— Begin —

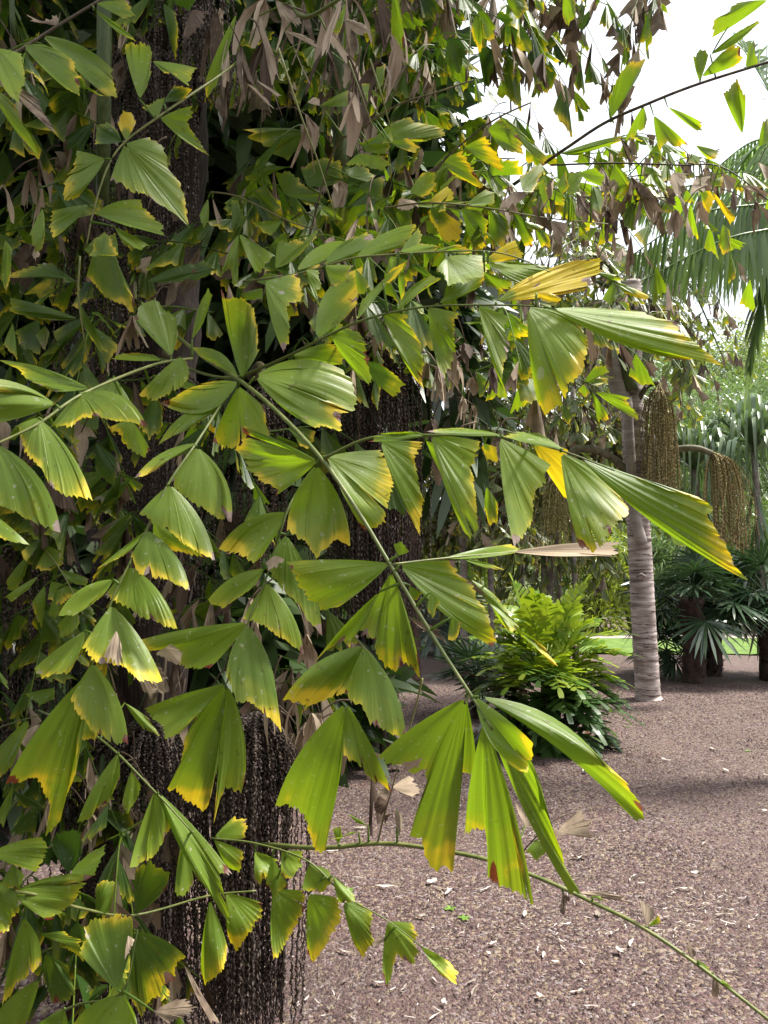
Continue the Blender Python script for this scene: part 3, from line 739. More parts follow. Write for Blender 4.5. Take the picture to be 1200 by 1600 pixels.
F_([(960, 440, 2.6), (985, 450, 2.6), (1000, 470, 2.6)], .003, .002, '''
958,440:940,470 955,478 965,455;y=.1 k=.1
960,440:1000,455 1015,463 1010,470 980,462;y=.7 k=.1
925,425:965,430 970,440;y=.2 k=.6
''', dark=True)
F_([(840, 560, 2.6), (880, 580, 2.55), (915, 597, 2.5), (935, 605, 2.5)], .003, .002, '''
912,598:930,572 950,570 955,580 935,588;y=.4 k=-.2 t=.3
912,598:935,590 950,590 948,598 930,604;y=.4 k=-.1 t=.3
912,600:903,610 915,622 922,615;y=.35 k=-.2
925,612:935,660 945,662 953,655;y=.4 k=-.2
930,612:985,622 982,630 1000,650 998,658 975,645;y=.45 k=-.1
880,630:878,655 890,665 896,655;y=.2 k=-.4 t=.1
800,555:815,595 828,592 832,575 825,565;y=.5 k=-.4 t=.2
''', dark=True)
# small shaded leaflets far left
F_([(10, 830, 2.4), (60, 850, 2.3), (100, 900, 2.25), (130, 960, 2.2)], .003, .002, '''
75,853:55,890 67,895 80,893 98,880 100,865;y=.3 k=.3
45,865:8,910 10,922 25,922 38,900;y=.25 k=.2
80,908:75,937 95,947 105,935 115,932 140,930;y=.25 k=.3
70,915:48,945 55,970 65,985 70,950;y=.15 k=.2
60,900:5,935 20,940 40,925;y=.1 k=.4
95,890:140,905 135,915 110,912;y=.1 k=.5
115,950:88,980 95,1000 120,985 125,965;y=.3 k=.3
85,1075:38,1085 60,1105 85,1095;y=.1 k=.3 t=.4
90,920:75,960 85,970 100,950;y=.1 k=.2
''')
F_([(-10, 1140, 2.2), (20, 1130, 2.15), (60, 1118, 2.1)], .003, .002, '''
42,1125:-20,1190 0,1215 20,1195 35,1160 47,1135;y=.3 k=.4
-30,1020:-10,1055 15,1080 12,1065;y=.1 k=.2
20,1230:-10,1285 5,1295 15,1265;y=.1
''')

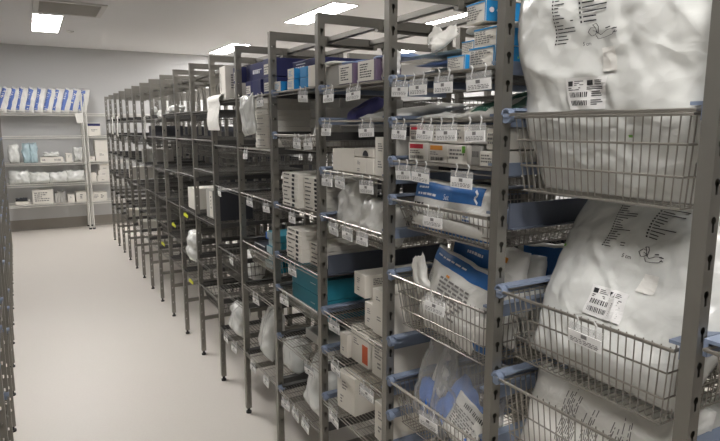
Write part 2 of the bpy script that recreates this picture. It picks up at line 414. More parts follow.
def rack(label, X, ns, mirror=False, tie=True, cat='storage rack', turn=0., group='bare steel racks'):
    o = empty('storage_rack', label, cat, group); o.location = (X, 0, 0)
    fx = -1 if mirror else 1
    for n in ns:
        for x in ((0, DEP - PD) if not mirror else (-PD, -DEP)):
            p = link('post', POST, o); p.location = (x, PY(n) if not mirror else n, 0)
            f = link('foot', FOOT, p)
        y = PY(n) if not mirror else n
        for me, z in ((BAR, TOP), (LOWBAR, .27)):
            b = link('crossbar', me, o); b.location = (0 if not mirror else -DEP, y, z)
        if tie: b = link('bracket', BRACKET, o); b.location = (0 if not mirror else -DEP, y, TOP)
    if tie:
        ys = [PY(n) if not mirror else n for n in ns]
        for x in (.285, .5):
            mb = MB(); x = x if not mirror else -x; mb.box(x - .011, x + .011, min(ys) - .02, max(ys), TOP - .026, TOP - .024); mb.box(x - .011, x - .009, min(ys) - .02, max(ys), TOP - .026, TOP - .004)
            mb.box(x + .009, x + .011, min(ys) - .02, max(ys), TOP - .026, TOP - .004); mb.build('tie_rail', M['steel'], o)
    return o
RACK = rack('long steel rack of keyhole uprights full of supplies beside the pale aisle', D, range(-6, 13))
BACK = rack('second steel rack standing back to back behind the stocked one', 1.552, range(-5, 13), tie=False)
LY = [1.88 + .47 * k for k in range(15)]
LEFT = rack('steel rack seen edge on along the other side of the aisle', 0, LY, mirror=True, tie=False)
LEFT.location = (-.1, 0, 0); LEFT.rotation_euler = (0, 0, math.radians(1.25))

def runners(L, levels, caps=True, both=True, far=False):
    for z in levels:
        for side in ((0, 1) if both else (0,)):
            p = link('runner', RUN if L < -1 else RUN2, RACK); y = PY(L) - PW - .009 if side == 0 else PY(L - 1) + .009
            p.location = (.006, y, z); p.scale = (1, 1 if side == 0 else -1, 1)
            if caps and side == 0 and L not in (-5, 0): link('end_cap', CAP, p)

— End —

* [Short task]
Leave out the pictures and print each record exactly as it stands.

* [Solution below]
Continue the Blender Python script for this scene: part 3, from line 739. More parts follow. Write for Blender 4.5. Take the picture to be 1200 by 1600 pixels.
F_([(960, 440, 2.6), (985, 450, 2.6), (1000, 470, 2.6)], .003, .002, '''
958,440:940,470 955,478 965,455;y=.1 k=.1
960,440:1000,455 1015,463 1010,470 980,462;y=.7 k=.1
925,425:965,430 970,440;y=.2 k=.6
''', dark=True)
F_([(840, 560, 2.6), (880, 580, 2.55), (915, 597, 2.5), (935, 605, 2.5)], .003, .002, '''
912,598:930,572 950,570 955,580 935,588;y=.4 k=-.2 t=.3
912,598:935,590 950,590 948,598 930,604;y=.4 k=-.1 t=.3
912,600:903,610 915,622 922,615;y=.35 k=-.2
925,612:935,660 945,662 953,655;y=.4 k=-.2
930,612:985,622 982,630 1000,650 998,658 975,645;y=.45 k=-.1
880,630:878,655 890,665 896,655;y=.2 k=-.4 t=.1
800,555:815,595 828,592 832,575 825,565;y=.5 k=-.4 t=.2
''', dark=True)
# small shaded leaflets far left
F_([(10, 830, 2.4), (60, 850, 2.3), (100, 900, 2.25), (130, 960, 2.2)], .003, .002, '''
75,853:55,890 67,895 80,893 98,880 100,865;y=.3 k=.3
45,865:8,910 10,922 25,922 38,900;y=.25 k=.2
80,908:75,937 95,947 105,935 115,932 140,930;y=.25 k=.3
70,915:48,945 55,970 65,985 70,950;y=.15 k=.2
60,900:5,935 20,940 40,925;y=.1 k=.4
95,890:140,905 135,915 110,912;y=.1 k=.5
115,950:88,980 95,1000 120,985 125,965;y=.3 k=.3
85,1075:38,1085 60,1105 85,1095;y=.1 k=.3 t=.4
90,920:75,960 85,970 100,950;y=.1 k=.2
''')
F_([(-10, 1140, 2.2), (20, 1130, 2.15), (60, 1118, 2.1)], .003, .002, '''
42,1125:-20,1190 0,1215 20,1195 35,1160 47,1135;y=.3 k=.4
-30,1020:-10,1055 15,1080 12,1065;y=.1 k=.2
20,1230:-10,1285 5,1295 15,1265;y=.1
''')

Write part 2 of the bpy script that recreates this picture. It picks up at line 414. More parts follow.
def rack(label, X, ns, mirror=False, tie=True, cat='storage rack', turn=0., group='bare steel racks'):
    o = empty('storage_rack', label, cat, group); o.location = (X, 0, 0)
    fx = -1 if mirror else 1
    for n in ns:
        for x in ((0, DEP - PD) if not mirror else (-PD, -DEP)):
            p = link('post', POST, o); p.location = (x, PY(n) if not mirror else n, 0)
            f = link('foot', FOOT, p)
        y = PY(n) if not mirror else n
        for me, z in ((BAR, TOP), (LOWBAR, .27)):
            b = link('crossbar', me, o); b.location = (0 if not mirror else -DEP, y, z)
        if tie: b = link('bracket', BRACKET, o); b.location = (0 if not mirror else -DEP, y, TOP)
    if tie:
        ys = [PY(n) if not mirror else n for n in ns]
        for x in (.285, .5):
            mb = MB(); x = x if not mirror else -x; mb.box(x - .011, x + .011, min(ys) - .02, max(ys), TOP - .026, TOP - .024); mb.box(x - .011, x - .009, min(ys) - .02, max(ys), TOP - .026, TOP - .004)
            mb.box(x + .009, x + .011, min(ys) - .02, max(ys), TOP - .026, TOP - .004); mb.build('tie_rail', M['steel'], o)
    return o
RACK = rack('long steel rack of keyhole uprights full of supplies beside the pale aisle', D, range(-6, 13))
BACK = rack('second steel rack standing back to back behind the stocked one', 1.552, range(-5, 13), tie=False)
LY = [1.88 + .47 * k for k in range(15)]
LEFT = rack('steel rack seen edge on along the other side of the aisle', 0, LY, mirror=True, tie=False)
LEFT.location = (-.1, 0, 0); LEFT.rotation_euler = (0, 0, math.radians(1.25))

def runners(L, levels, caps=True, both=True, far=False):
    for z in levels:
        for side in ((0, 1) if both else (0,)):
            p = link('runner', RUN if L < -1 else RUN2, RACK); y = PY(L) - PW - .009 if side == 0 else PY(L - 1) + .009
            p.location = (.006, y, z); p.scale = (1, 1 if side == 0 else -1, 1)
            if caps and side == 0 and L not in (-5, 0): link('end_cap', CAP, p)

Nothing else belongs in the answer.